• [Instruction]: Present the following data again exactly as it is shown.

>> START Collected data

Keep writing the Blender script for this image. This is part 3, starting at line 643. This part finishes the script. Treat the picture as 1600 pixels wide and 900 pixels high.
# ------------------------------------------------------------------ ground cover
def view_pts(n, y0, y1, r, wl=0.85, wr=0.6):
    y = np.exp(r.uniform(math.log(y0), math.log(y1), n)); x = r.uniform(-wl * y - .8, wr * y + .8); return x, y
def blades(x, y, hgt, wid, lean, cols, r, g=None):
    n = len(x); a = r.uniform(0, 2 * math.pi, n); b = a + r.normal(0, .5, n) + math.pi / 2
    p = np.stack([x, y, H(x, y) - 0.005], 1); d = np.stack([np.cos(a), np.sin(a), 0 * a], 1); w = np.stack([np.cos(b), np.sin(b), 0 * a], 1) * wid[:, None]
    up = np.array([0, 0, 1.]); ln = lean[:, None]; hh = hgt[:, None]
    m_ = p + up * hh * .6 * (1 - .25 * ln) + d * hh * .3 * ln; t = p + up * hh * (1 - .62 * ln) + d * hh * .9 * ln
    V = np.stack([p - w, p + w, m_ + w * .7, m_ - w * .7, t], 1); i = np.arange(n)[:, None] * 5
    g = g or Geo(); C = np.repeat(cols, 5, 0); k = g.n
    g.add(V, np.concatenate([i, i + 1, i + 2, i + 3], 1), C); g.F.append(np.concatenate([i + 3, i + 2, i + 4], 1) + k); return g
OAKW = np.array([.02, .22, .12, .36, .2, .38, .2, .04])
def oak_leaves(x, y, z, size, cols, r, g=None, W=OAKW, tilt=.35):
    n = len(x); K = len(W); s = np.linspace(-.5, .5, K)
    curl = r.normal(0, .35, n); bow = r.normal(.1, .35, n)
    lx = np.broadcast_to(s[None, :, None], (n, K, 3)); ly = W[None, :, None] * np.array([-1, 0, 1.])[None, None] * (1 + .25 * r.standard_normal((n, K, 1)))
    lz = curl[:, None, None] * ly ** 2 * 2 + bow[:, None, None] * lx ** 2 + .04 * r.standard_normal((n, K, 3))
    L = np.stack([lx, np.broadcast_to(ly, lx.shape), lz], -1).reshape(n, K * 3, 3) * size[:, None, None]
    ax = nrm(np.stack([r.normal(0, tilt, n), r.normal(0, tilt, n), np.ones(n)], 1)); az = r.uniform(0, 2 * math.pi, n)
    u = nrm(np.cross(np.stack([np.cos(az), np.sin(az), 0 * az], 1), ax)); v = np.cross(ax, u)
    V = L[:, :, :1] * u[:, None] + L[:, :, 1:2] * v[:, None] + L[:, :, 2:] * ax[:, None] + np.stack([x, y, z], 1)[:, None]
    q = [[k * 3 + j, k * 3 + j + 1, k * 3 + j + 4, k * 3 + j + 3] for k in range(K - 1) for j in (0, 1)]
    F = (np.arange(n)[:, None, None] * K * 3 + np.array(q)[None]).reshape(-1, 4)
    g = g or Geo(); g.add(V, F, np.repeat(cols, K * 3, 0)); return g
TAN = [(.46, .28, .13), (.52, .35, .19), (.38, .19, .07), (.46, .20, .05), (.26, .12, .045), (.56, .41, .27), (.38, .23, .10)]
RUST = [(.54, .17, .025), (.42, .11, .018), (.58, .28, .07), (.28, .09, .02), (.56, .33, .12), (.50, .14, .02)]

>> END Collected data

• [Solved exercise]:
Keep writing the Blender script for this image. This is part 3, starting at line 643. This part finishes the script. Treat the picture as 1600 pixels wide and 900 pixels high.
# ------------------------------------------------------------------ ground cover
def view_pts(n, y0, y1, r, wl=0.85, wr=0.6):
    y = np.exp(r.uniform(math.log(y0), math.log(y1), n)); x = r.uniform(-wl * y - .8, wr * y + .8); return x, y
def blades(x, y, hgt, wid, lean, cols, r, g=None):
    n = len(x); a = r.uniform(0, 2 * math.pi, n); b = a + r.normal(0, .5, n) + math.pi / 2
    p = np.stack([x, y, H(x, y) - 0.005], 1); d = np.stack([np.cos(a), np.sin(a), 0 * a], 1); w = np.stack([np.cos(b), np.sin(b), 0 * a], 1) * wid[:, None]
    up = np.array([0, 0, 1.]); ln = lean[:, None]; hh = hgt[:, None]
    m_ = p + up * hh * .6 * (1 - .25 * ln) + d * hh * .3 * ln; t = p + up * hh * (1 - .62 * ln) + d * hh * .9 * ln
    V = np.stack([p - w, p + w, m_ + w * .7, m_ - w * .7, t], 1); i = np.arange(n)[:, None] * 5
    g = g or Geo(); C = np.repeat(cols, 5, 0); k = g.n
    g.add(V, np.concatenate([i, i + 1, i + 2, i + 3], 1), C); g.F.append(np.concatenate([i + 3, i + 2, i + 4], 1) + k); return g
OAKW = np.array([.02, .22, .12, .36, .2, .38, .2, .04])
def oak_leaves(x, y, z, size, cols, r, g=None, W=OAKW, tilt=.35):
    n = len(x); K = len(W); s = np.linspace(-.5, .5, K)
    curl = r.normal(0, .35, n); bow = r.normal(.1, .35, n)
    lx = np.broadcast_to(s[None, :, None], (n, K, 3)); ly = W[None, :, None] * np.array([-1, 0, 1.])[None, None] * (1 + .25 * r.standard_normal((n, K, 1)))
    lz = curl[:, None, None] * ly ** 2 * 2 + bow[:, None, None] * lx ** 2 + .04 * r.standard_normal((n, K, 3))
    L = np.stack([lx, np.broadcast_to(ly, lx.shape), lz], -1).reshape(n, K * 3, 3) * size[:, None, None]
    ax = nrm(np.stack([r.normal(0, tilt, n), r.normal(0, tilt, n), np.ones(n)], 1)); az = r.uniform(0, 2 * math.pi, n)
    u = nrm(np.cross(np.stack([np.cos(az), np.sin(az), 0 * az], 1), ax)); v = np.cross(ax, u)
    V = L[:, :, :1] * u[:, None] + L[:, :, 1:2] * v[:, None] + L[:, :, 2:] * ax[:, None] + np.stack([x, y, z], 1)[:, None]
    q = [[k * 3 + j, k * 3 + j + 1, k * 3 + j + 4, k * 3 + j + 3] for k in range(K - 1) for j in (0, 1)]
    F = (np.arange(n)[:, None, None] * K * 3 + np.array(q)[None]).reshape(-1, 4)
    g = g or Geo(); g.add(V, F, np.repeat(cols, K * 3, 0)); return g
TAN = [(.46, .28, .13), (.52, .35, .19), (.38, .19, .07), (.46, .20, .05), (.26, .12, .045), (.56, .41, .27), (.38, .23, .10)]
RUST = [(.54, .17, .025), (.42, .11, .018), (.58, .28, .07), (.28, .09, .02), (.56, .33, .12), (.50, .14, .02)]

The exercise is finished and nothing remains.